All that Jesus’ brothers stuff is also a very old red herring. The doctrine of Mary’s perpetual virginity, which is not held by all Christians, is not a myth to be shattered by “proof” that Jesus had siblings. It’s a truth of faith. Believe in that truth if you will, as I do, and let everybody else wrangle about the word adelphi. (That argument always makes me think Jesus had frat brothers.) It’s very much like the Dan Brown JESUS WAS MARRIED SO YOU ARE ALL STUPID argument. It’s likely, given the customs of the time, that he was married. So what? It’s also likely, given the glimpses we see of his life, that he didn’t have any trouble bucking the customs of the time.

Aslan’s myth #3—“Jesus had 12 disciples”—isn’t even a closely-held belief reputed by exegesis. I don’t know anyone in the world who thinks Jesus had (only) 12 disciples. I had to reread that headline to make sure that’s what it said. I was presuming Aslan was going to claim that the number of The Twelve, those who were sent (apostles), was manipulated by the Gospel writers to match the 12 tribes of Israel. Which, of course, is entirely possible, but again wouldn’t change the significance of the apostolic role. Nope. He spends a paragraph making clear something that wasn’t ever cloudy.

Aslan’s skepticism about Jesus’ trial and burial comes from very well-substantiated historical research. Pilate was Governor Craptastic, and he wouldn’t have wasted a minute on some Zealot. Unless, as Aslan says, there was something that made this Jesus stand out. Well, the Gospel writers—and Jesus’ followers, and I—believe there was. Of course the idea of Jesus’ having had some Law & Order: Judea court trial with Pilate in the role of the judge is ridiculous. (If any of you were thinking that’s what happened, fahgeddabboutit.) Same thing with the burial—Aslan said it just wouldn’t have happened without some great act of generosity on the part of Roman officials and the rich guy who owned the tomb. Which doesn’t mean it couldn’t have happened. And such generosity features prominently in some (though not all) of the Passion narratives. But still, Christians have been arguing over where Jesus was buried for ages, and some who hold to the Resurrection don’t even necessarily believe that the disposal of his corpse matters one way or another. Not myth, not news, not challenging.

The other purported mythbuster in this week’s news is Bill O’Reilly, who is promoting his latest ripoff of Jim Bishop (honestly, does the man think all of us who read The Day Lincoln / Kennedy / Christ Died books are dead or too demented to remember?). In snippets of a 60 Minutes interview with Norah O’Donnell aired this morning on CBS, O’Reilly “reveals” the fact that the crucifixion nails couldn’t have been driven through Jesus’ palms—thereby putting the lie to centuries of religious art and all those stigmata-fakers, too, apparently. He says “we” (editorial? royal? O’Reilly and his cowriter? O’Reilly and his co-writer and Jim Bishop? O’Reilly and, as he claims, the Holy Spirit?) can now prove for certain that Jesus never said “Father, forgive them, for they know not what they do” from the cross, because his lungs would have been crushed from the pressure of hanging there, and nobody could have heard him. Norah O’Donnell gives him her best wide-eyed ingenuous breathlessness and gasps, “But he must have said it! It’s in the Bible!” O’Brien assures her that the Bible got it wrong. “We’re sure he said those words,” he says, “but not from the cross.”

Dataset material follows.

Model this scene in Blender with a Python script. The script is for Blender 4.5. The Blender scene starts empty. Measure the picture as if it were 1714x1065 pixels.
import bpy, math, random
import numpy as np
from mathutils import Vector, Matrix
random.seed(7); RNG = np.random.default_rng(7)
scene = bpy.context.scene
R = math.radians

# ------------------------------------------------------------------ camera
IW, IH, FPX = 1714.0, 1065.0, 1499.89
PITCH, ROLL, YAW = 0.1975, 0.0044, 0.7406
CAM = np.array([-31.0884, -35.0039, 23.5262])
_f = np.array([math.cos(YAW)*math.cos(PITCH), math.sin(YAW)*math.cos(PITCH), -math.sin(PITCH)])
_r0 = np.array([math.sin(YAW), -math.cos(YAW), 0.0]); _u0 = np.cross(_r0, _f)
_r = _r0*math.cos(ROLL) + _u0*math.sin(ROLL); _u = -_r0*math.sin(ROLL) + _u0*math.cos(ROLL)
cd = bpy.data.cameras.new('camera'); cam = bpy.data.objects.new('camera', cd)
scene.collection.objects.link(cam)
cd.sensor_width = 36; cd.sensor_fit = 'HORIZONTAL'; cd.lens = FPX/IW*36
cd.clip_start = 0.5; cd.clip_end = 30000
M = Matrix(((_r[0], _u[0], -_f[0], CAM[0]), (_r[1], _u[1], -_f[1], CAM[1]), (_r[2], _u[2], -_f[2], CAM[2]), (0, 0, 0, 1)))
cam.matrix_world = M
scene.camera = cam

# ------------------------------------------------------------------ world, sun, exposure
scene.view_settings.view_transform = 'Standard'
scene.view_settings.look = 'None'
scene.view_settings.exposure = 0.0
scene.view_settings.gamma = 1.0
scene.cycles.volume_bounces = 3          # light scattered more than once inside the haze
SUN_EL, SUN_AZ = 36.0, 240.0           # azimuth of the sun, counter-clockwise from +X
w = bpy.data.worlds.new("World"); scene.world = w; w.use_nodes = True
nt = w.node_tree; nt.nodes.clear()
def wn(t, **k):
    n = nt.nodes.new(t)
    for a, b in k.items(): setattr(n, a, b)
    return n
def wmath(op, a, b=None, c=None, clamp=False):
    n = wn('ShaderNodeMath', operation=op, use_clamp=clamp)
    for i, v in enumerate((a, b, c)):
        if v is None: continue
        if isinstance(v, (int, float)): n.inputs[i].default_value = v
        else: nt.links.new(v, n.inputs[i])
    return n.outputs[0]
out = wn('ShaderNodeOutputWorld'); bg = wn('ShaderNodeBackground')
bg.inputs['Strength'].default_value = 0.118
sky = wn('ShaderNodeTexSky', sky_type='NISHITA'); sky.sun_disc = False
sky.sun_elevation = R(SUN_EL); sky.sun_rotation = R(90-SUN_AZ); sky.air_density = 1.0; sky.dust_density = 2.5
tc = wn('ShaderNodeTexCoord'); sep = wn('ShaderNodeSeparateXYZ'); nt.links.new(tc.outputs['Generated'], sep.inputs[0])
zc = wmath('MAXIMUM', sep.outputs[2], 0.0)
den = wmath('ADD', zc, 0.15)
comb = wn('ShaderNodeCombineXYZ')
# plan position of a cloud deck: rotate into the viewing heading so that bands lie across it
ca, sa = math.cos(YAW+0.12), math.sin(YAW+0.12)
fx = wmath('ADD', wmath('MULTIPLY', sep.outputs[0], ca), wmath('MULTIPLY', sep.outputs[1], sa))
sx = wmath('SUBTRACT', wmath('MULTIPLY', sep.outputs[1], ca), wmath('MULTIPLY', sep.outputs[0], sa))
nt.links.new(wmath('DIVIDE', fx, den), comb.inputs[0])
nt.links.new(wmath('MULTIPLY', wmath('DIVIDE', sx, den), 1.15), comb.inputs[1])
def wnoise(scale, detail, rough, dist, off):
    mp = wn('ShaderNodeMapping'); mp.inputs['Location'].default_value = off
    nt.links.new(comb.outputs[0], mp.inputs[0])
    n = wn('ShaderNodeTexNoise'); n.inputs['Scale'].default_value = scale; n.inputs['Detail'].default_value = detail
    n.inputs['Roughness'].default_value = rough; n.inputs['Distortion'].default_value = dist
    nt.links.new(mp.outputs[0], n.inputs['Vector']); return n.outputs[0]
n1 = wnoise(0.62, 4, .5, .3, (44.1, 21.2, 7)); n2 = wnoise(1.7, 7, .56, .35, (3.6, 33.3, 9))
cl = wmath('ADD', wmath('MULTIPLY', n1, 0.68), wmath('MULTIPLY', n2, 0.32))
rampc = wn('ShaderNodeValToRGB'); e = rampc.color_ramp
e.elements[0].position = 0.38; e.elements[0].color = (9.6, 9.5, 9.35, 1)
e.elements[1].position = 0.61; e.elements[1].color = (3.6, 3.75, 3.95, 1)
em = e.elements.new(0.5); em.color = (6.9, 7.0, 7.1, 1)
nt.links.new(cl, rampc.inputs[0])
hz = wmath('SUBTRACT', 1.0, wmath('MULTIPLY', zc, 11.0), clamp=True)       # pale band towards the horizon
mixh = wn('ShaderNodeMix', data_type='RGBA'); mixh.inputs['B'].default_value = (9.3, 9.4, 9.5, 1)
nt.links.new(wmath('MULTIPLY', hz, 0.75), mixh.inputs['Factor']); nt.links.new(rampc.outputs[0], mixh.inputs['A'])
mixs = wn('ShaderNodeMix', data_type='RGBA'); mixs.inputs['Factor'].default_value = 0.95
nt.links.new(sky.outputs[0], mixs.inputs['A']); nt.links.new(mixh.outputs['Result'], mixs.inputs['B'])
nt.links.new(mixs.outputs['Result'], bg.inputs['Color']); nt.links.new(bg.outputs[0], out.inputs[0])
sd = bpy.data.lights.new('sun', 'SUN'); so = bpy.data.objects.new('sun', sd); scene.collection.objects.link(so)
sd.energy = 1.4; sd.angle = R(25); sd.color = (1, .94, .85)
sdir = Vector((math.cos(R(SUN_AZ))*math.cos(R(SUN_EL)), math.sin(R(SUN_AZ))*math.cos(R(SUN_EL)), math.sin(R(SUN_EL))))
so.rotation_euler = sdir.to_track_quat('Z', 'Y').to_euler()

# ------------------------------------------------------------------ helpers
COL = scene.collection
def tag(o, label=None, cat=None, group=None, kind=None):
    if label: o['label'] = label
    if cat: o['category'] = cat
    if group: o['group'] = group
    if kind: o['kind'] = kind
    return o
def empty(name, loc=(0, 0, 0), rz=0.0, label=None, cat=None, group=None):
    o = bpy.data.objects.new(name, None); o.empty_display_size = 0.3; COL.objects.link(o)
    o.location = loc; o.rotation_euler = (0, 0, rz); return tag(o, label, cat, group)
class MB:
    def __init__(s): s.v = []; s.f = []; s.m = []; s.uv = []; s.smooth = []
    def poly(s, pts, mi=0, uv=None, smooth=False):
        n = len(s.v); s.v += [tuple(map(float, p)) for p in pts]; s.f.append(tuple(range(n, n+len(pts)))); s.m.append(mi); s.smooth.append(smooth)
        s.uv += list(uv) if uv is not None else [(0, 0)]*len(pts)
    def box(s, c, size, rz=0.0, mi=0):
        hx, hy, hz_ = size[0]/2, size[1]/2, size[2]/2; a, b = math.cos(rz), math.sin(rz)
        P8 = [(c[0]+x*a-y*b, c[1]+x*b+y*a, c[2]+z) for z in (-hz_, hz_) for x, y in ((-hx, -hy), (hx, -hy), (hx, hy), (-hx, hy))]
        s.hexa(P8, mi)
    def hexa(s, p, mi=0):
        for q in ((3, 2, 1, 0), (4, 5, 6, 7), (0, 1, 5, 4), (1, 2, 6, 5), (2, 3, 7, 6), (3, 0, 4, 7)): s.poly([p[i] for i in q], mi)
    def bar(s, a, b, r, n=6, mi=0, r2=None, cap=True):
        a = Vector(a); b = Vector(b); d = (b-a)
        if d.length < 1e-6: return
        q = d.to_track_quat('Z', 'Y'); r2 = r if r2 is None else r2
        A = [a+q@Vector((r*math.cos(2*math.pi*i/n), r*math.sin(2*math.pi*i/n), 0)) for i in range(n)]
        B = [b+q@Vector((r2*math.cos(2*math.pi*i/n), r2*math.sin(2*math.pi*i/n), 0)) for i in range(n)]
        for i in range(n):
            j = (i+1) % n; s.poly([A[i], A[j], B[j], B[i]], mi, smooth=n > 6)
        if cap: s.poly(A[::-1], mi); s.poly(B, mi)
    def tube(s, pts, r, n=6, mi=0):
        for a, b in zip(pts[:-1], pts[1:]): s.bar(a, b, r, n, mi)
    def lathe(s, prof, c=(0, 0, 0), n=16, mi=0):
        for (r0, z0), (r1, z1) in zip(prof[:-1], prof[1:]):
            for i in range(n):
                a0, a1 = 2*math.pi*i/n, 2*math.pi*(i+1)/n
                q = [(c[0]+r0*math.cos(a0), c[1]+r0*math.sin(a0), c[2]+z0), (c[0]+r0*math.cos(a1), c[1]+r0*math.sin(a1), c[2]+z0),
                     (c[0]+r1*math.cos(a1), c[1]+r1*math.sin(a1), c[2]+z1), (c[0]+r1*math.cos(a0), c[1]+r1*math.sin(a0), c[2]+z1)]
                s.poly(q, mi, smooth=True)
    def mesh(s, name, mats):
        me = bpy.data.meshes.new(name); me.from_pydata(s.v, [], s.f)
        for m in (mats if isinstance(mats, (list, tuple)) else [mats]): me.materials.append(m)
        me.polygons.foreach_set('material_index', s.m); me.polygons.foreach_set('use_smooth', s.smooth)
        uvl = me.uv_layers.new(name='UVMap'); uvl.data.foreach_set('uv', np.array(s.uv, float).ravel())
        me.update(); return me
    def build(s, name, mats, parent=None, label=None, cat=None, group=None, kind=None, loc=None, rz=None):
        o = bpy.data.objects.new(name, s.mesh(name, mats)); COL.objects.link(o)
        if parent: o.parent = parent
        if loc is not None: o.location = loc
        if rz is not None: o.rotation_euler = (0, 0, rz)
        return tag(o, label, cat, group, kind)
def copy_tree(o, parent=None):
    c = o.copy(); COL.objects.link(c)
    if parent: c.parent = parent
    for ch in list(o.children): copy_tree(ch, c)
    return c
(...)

Ah, Bill, you’re a Catholic, you’re supposed to know better. The message is true, however you tell the story.

And that’s what to remember in the end. All of this myth-busting may be intended, as my colleague Rebecca Hamilton writes, to make some bigger point that Jesus himself is a myth. To which I say, Yes, he is, and more. In the true sense of the word (which comes from the Greek for “telling”), myth is the language we humans use to talk of things irreducible to facts. Might as well try to “prove” there are no unexpected upset victories—in love, in sports, in life—by demonstrating that no pumpkin has ever turned into a coach, or is capable of it.

But you guys keep writing the books. They’re proof that Jesus has lasting power to fascinate, engage, and challenge us—even the ones who don’t think he existed—beyond what any history might account for.